The company arranged the $224 million sale of an office portfolio in the city's Seaport District.
263 Summer St., Boston

263 Summer St., Boston

Boston—If a commercial real estate/capital markets services provider can have a long-term relationship with a particular group of office assets, then HFF certainly has one with the Fort Point Portfolio in the Fort Point Channel area of Boston’s Seaport District. HFF recently orchestrated the trade of the nearly 410,000-square-foot office portfolio—again—selling the office collection for $224 million to a TIAA affiliate on behalf of a separate account advised by Clarion Partners.

The investment community found the offering to be, in a word, irresistible. “This particular transaction underscores the unmatched strength and desirability of the Boston market,” Ben Sayles, director with HFF, told Commercial Property Executive. “We are seeing an influx of new investors seeking to plant their flag in this gateway market, as well as established players with substantial portfolios augmenting their existing holdings.”
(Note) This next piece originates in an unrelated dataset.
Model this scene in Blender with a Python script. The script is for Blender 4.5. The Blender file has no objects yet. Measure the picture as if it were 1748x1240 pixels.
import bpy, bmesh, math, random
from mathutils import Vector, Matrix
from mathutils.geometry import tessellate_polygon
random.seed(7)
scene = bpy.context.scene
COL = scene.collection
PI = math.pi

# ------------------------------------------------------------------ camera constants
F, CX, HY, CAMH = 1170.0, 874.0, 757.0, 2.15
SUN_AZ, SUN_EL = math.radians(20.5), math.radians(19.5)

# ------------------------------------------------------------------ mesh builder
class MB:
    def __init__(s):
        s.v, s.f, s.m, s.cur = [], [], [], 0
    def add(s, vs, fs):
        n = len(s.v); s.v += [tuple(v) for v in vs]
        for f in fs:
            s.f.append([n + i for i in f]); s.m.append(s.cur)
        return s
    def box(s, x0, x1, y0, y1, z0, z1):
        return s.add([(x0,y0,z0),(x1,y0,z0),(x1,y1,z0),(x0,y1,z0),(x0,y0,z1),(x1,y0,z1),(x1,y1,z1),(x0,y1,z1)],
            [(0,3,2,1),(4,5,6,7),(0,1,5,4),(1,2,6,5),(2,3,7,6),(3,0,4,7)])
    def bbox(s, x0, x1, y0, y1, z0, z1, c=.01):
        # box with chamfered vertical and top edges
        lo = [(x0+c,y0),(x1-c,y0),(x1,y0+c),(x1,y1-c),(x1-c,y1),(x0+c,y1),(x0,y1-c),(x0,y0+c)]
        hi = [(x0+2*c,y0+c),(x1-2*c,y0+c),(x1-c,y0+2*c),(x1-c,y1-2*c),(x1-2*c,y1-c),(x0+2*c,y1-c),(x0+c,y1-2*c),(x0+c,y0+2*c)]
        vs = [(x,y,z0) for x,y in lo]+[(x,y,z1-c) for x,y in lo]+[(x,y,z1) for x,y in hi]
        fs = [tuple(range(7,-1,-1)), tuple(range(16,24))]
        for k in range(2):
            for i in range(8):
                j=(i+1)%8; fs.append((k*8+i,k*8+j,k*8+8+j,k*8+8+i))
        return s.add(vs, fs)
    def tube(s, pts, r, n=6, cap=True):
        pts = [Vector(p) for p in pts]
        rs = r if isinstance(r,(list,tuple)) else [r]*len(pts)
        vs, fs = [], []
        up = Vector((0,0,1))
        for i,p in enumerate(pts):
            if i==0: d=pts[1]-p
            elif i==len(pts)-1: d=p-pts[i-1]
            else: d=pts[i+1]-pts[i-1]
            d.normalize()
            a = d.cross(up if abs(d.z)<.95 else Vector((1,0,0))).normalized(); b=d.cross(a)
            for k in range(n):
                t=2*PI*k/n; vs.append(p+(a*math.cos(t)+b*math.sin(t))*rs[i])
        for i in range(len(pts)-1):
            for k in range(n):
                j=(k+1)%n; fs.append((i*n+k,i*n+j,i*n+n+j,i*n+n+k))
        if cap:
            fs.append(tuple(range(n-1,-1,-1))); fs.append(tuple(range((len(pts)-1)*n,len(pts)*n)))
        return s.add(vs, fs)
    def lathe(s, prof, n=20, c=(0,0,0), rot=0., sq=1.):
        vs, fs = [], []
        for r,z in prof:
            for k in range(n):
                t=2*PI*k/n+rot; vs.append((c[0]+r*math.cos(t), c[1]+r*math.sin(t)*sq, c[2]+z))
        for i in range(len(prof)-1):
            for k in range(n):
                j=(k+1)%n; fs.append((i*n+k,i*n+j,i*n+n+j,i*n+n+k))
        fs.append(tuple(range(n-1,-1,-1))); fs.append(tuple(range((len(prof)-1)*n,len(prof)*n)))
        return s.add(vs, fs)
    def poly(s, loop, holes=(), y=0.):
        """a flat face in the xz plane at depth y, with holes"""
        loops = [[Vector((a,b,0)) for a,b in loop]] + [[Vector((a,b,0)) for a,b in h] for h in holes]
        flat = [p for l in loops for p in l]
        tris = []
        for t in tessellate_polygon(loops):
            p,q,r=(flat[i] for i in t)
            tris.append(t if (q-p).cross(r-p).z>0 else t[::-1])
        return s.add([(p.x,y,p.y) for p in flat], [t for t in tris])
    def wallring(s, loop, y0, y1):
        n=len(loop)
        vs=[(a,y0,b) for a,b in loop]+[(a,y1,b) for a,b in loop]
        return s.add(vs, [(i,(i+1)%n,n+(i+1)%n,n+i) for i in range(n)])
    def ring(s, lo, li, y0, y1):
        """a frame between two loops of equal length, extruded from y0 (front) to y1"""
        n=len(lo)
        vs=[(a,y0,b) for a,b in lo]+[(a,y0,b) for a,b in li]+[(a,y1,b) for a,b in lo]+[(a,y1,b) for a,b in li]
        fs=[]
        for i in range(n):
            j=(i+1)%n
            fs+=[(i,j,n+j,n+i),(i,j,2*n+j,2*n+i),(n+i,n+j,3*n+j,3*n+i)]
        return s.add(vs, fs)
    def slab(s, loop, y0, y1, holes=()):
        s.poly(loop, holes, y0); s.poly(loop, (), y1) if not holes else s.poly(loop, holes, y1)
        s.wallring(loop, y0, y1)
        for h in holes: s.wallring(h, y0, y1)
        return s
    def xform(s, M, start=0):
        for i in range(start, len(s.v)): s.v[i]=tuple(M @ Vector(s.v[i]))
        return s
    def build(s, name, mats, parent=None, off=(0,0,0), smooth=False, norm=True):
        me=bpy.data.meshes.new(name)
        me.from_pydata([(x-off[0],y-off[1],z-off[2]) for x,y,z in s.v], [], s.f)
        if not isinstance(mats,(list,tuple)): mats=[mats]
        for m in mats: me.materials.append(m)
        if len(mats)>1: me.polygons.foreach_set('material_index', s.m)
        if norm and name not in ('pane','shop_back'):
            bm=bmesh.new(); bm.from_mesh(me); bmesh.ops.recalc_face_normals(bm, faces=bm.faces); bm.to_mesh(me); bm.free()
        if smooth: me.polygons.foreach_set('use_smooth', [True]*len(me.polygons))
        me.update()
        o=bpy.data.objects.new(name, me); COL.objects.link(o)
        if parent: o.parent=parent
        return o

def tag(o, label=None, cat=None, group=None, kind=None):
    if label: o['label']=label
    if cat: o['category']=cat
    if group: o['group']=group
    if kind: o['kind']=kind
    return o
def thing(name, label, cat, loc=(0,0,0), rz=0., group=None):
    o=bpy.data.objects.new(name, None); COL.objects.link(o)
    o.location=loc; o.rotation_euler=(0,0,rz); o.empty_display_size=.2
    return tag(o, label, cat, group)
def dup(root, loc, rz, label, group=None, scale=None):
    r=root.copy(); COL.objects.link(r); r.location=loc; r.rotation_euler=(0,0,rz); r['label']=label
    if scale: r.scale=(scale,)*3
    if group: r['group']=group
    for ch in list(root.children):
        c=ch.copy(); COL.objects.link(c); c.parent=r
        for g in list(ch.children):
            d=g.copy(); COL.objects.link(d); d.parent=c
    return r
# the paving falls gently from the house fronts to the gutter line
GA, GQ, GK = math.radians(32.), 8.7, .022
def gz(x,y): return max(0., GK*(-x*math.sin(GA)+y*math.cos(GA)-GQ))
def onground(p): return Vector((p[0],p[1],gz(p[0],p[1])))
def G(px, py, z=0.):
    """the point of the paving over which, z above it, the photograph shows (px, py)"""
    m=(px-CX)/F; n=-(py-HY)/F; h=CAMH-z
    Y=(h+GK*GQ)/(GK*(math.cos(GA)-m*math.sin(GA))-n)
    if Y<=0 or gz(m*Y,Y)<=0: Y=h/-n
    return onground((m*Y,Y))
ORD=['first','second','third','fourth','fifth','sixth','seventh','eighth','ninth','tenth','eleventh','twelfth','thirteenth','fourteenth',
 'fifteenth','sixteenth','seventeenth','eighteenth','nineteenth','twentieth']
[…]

HFF is more than a little familiar with the Fort Point Portfolio, which consists of the brick-and-beam buildings at 263 Summer St.; 332 and 374 Congress St; and 33-41, 34, 38 and 44 Farnsworth St. In December 2012, standing in for a joint venture of Angelo, Gordon & Co. and National Development, the firm facilitated the properties’ $129.3 million sale to Clarion. What a difference a few years can make in pricing. Then, in January 2013, HFF revealed that it had arranged $296 million in financing through Bank of America for a 1.6 million-square-foot Clarion office portfolio that included the Fort Point assets.

364 Congress St., Boston

364 Congress St., Boston

Originally developed in the early 1900s as manufacturing and warehouse space, the Fort Point Portfolio has evolved into a destination for high-quality, creative office accommodations, courtesy of a series of capital investments over the years. The portfolio’s success shows in the numbers; it’s presently approximately 97 percent leased, as it was when it last changed hands in 2012.

There’s quite a bit to love about Beantown. The office vacancy rate is a respectable 8.9 percent and it’s an even more desirable 7.9 percent in the Seaport submarket, according to a first quarter 2016 report by commercial real estate services firm Colliers International. The figures are only going to improve. As noted in the report, Boston’s Seaport is the fastest growing urban area in Massachusetts, with over 10 million square feet of development and more than 4,100 new residents since 2000. And on a neighborhood level, HFF believes Fort Point is something special. “Quite possibly the hottest submarket in the country, Fort Point continues to draw a significant tenant base driven by its unique brick-and-timber office supply, the influx of thousands of residential units, as well as dozens of new popular restaurants and retailers,” Coleman Benedict, managing director with HFF, said in a prepared statement.